La règle sera simple : il y aura autant d'ascensions validées que de couchages disponibles au refuge du Goûter (120 places), au refuge de Tête Rousse (74 places) et au refuge du Nid d'Aigle (20 places). Soit 214 par jour. "Quand vous avez cent places dans un avion, vous ne mettez pas 103 passagers. Pareil pour les ascensions sur le mont Blanc." Et de préciser qu' "il  ne s'agit pas d' une réglementation de la montagne, mais d'une régulation ".
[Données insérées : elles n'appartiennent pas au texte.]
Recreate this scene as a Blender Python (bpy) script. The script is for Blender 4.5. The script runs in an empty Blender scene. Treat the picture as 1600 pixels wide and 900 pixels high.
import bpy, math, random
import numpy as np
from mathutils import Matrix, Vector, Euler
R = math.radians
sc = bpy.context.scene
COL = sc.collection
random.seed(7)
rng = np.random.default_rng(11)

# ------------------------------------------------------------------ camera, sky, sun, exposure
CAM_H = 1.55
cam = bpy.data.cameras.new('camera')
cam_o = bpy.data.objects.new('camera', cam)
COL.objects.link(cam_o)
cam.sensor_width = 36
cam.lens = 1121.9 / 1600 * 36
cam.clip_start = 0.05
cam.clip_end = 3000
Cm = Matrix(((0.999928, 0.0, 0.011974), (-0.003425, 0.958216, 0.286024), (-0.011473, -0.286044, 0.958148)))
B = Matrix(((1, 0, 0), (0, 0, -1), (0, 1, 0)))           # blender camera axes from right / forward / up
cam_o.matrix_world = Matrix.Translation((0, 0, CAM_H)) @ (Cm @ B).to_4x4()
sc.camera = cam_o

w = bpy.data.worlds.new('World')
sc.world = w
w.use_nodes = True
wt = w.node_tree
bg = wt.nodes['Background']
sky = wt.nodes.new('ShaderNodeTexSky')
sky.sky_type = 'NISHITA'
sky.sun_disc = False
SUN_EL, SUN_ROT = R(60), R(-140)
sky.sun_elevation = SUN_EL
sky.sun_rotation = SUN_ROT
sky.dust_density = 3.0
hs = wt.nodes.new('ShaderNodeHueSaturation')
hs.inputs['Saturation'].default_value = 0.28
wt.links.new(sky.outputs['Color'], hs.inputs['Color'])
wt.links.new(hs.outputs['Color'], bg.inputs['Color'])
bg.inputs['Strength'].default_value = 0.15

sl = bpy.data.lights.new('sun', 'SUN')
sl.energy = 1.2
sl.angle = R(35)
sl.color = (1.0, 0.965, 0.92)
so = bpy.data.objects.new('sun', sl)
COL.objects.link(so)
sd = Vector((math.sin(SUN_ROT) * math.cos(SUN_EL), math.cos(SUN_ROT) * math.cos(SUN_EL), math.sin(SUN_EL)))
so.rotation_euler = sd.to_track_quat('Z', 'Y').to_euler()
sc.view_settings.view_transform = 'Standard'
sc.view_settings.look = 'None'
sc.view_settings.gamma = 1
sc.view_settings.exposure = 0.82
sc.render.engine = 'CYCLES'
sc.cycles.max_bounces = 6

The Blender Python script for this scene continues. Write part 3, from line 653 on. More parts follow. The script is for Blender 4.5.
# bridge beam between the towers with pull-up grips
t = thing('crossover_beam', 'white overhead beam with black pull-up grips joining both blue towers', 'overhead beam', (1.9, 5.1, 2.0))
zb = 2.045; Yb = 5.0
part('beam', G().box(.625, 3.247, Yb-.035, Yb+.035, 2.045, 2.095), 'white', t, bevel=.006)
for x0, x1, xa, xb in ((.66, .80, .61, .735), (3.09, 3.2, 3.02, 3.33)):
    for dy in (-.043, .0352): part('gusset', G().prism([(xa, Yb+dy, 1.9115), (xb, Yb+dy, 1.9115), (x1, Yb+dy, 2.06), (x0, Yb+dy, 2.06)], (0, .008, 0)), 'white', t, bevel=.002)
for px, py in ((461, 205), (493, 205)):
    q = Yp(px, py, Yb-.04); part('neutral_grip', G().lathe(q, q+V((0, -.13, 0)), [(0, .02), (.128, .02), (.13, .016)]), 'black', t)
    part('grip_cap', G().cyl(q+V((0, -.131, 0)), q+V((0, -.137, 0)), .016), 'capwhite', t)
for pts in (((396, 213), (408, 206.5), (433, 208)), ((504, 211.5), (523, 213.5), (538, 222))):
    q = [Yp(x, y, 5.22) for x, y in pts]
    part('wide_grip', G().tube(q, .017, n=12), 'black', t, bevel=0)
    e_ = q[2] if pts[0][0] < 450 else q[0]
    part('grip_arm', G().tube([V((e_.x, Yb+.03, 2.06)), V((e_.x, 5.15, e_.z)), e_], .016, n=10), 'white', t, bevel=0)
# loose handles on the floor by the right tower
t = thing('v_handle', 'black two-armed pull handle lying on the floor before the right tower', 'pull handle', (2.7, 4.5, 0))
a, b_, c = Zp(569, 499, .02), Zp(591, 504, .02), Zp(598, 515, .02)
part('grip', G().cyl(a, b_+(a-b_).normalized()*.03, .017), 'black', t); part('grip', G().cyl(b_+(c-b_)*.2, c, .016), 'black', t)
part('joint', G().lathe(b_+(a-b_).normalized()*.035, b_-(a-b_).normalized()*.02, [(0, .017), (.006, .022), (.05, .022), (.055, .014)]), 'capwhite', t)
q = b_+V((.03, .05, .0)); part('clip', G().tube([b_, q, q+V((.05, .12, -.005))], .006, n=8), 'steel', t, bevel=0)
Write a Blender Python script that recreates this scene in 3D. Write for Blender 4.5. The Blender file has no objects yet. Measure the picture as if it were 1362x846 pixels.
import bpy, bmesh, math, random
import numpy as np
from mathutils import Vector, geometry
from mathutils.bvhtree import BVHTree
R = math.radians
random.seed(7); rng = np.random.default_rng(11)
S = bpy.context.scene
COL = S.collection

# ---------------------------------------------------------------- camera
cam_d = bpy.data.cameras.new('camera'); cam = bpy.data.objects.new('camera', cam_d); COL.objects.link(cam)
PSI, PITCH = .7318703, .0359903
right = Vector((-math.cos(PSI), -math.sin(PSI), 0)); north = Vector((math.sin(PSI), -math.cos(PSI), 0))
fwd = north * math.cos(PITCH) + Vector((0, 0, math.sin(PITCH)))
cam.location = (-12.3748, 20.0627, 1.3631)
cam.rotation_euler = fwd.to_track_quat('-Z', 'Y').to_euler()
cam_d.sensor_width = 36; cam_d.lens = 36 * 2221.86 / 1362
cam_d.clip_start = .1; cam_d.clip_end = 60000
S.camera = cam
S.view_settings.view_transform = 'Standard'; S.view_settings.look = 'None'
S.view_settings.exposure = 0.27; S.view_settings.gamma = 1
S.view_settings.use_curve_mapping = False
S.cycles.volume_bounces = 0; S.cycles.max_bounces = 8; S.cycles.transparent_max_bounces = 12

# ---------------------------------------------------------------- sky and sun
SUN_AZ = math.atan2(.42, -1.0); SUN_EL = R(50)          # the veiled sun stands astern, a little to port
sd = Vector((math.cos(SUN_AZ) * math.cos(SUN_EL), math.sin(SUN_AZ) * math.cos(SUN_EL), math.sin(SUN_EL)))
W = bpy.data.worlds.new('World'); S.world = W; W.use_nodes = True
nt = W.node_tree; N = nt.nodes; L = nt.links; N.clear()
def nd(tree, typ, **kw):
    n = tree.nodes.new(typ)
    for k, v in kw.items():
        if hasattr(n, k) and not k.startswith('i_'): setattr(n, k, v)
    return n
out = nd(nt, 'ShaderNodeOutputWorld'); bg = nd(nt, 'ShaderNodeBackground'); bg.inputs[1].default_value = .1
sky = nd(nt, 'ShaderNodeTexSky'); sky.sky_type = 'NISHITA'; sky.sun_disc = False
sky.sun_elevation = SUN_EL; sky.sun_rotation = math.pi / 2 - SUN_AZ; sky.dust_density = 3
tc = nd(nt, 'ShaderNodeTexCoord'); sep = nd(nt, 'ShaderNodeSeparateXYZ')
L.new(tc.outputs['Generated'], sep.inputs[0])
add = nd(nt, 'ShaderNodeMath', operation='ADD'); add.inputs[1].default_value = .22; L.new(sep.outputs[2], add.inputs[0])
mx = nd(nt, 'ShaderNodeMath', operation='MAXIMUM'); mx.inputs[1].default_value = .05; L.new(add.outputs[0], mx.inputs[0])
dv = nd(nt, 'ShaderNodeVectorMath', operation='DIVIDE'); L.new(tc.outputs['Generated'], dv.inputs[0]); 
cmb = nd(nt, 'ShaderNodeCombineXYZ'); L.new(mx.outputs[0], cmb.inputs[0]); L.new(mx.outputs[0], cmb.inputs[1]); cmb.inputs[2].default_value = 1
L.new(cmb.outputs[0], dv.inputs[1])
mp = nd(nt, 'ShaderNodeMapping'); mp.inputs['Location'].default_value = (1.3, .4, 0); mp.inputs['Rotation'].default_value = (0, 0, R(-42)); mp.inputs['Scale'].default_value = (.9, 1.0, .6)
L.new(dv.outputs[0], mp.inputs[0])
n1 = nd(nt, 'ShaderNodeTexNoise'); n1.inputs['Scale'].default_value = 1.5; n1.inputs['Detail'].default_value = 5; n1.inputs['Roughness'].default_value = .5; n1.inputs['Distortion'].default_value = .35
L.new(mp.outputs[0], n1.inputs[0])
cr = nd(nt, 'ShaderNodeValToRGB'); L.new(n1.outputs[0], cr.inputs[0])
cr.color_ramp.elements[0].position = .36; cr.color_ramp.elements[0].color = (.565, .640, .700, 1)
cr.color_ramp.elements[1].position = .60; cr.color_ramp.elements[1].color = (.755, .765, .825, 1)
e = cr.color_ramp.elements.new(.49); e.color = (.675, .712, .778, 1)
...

Camping de Tête Rousse supprimé

Jusqu'à maintenant, le gros problème venait du camping au camp de base de Tête Rousse (3 165 m), le seul lieu de camping autorisé par l'État dans tout le site classé du Mont-Blanc, avec accès gratuit et sans réservation, soit 50 tentes. Soit 100 personnes en comptant deux personnes par tente. "Les « alpinistes » arrivaient au sommet, redescendaient au Goûter où ils n'avaient pas réservé et dormaient dans l'entrée", réservée à la dépose du matériel et des crampons des alpinistes. Les dépassements pouvaient aller jusqu'à trente personnes. "Quand l'État nous a donné le droit de construire ce refuge, compte tenu qu'il s'agissait d'un établissement recevant du public, une condition a été exigée noir sur blanc  : la limitation du nombre de personnes à 120. Or, aujourd'hui, ce sont entre 140 et 150 personnes qui se retrouvent chaque jour là-haut, fulmine Jean-Marc Peillex. Le gardien du refuge, Antoine Rattin, un guide de haute-montagne très compétent, se trouve dans une situation à la fois très délicate et contradictoire, partagé entre l'obligation administrative de ne pas dépasser la capacité autorisée et celle de ne pas mettre en danger les alpinistes." Dès l'été prochain, le camping à proximité du refuge de Tête Rousse sera interdit.

Pour les alpinistes ayant opté pour un guide, ce dernier s'occupera de faire valider le justificatif de réservation dans l'un des trois refuges. Pour les alpinistes indépendants, il faudra "probablement" – les discussions sont en cours – le faire valider par l'une des deux offices du tourisme, à Saint-Gervais ou Chamonix.

Brigade verte

Quant au respect de ces nouvelles règles d'ascension du mont Blanc, elles seront contrôlées par une brigade verte (structure de veille environnementale), sortes de gardes champêtres d'antan. "Elles seront assermentées, avec un pouvoir de police environnementale, pour pouvoir pénaliser les contrevenants qui n'ont pas de réservation dans l'un des trois refuges." Les détails et les contours juridiques de cette nouvelle organisation sont actuellement discutées.

En 2017, 14 personnes sont mortes (9 en 2016) sur les voies d'accès au mont Blanc.